Face à la recrudescence des menaces et aux «lourdeurs bureaucratiques» exigées par la LRens, des «mesures urgentes» ont d’ores et déjà été prises pour que, dès avril 2019, le Centre fédéral de situation (CFS) soit opérationnel 24h/24. «Deux personnes ont été embauchées et 26 postes supplémentaires seront prochainement mis au concours dans le domaine cyber/contre-espionnage», a souligné le patron du renseignement. Et ce n’est pas tout, puisqu’un nouveau rapport sera remis au Conseil fédéral en fin d’année pour présenter les «besoins du service»: «Nous n’avons pas assez de personnel opérationnel et nous sommes sous pression, notamment de la part des cantons, a souligné Jean-Philippe Gaudin, sous le regard bienveillant du conseiller fédéral en charge de la Défense, Guy Parmelin, dont il est notoirement proche.

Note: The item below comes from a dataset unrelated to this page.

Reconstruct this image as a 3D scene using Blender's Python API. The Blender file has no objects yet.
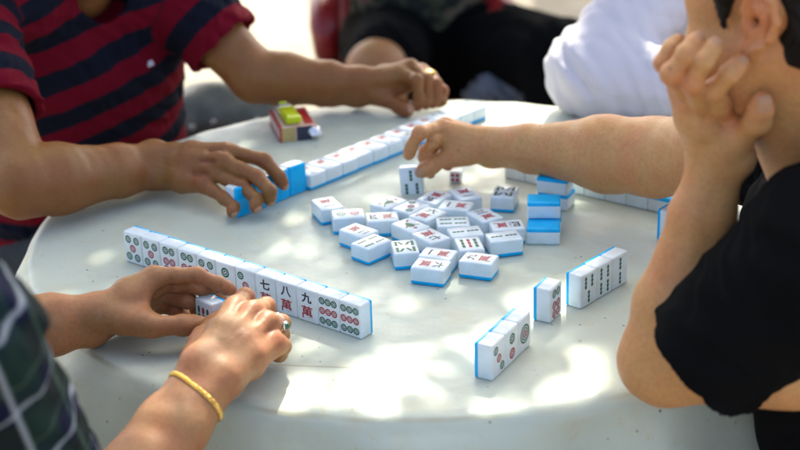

Au moment de faire son autocritique, le chef du SRC a estimé que son service «marchait très bien». Au sein des commissions de politique de sécurité du Parlement fédéral, son travail est de fait effectivement plutôt bien reçu. Selon le conseiller aux Etats Olivier Français (PLR/VD), Jean-Philippe Gaudin fait «de l’excellent travail», alors qu’à gauche du spectre politique, la Verte Lisa Mazzone salue «une bien meilleure transparence de son service en comparaison avec son prédécesseur». Un seul bémol, dit-elle: un style militaire très prononcé, «qui manque parfois un peu de nuance». «L’uniforme me manque», a concédé le brigadier à l’heure des questions.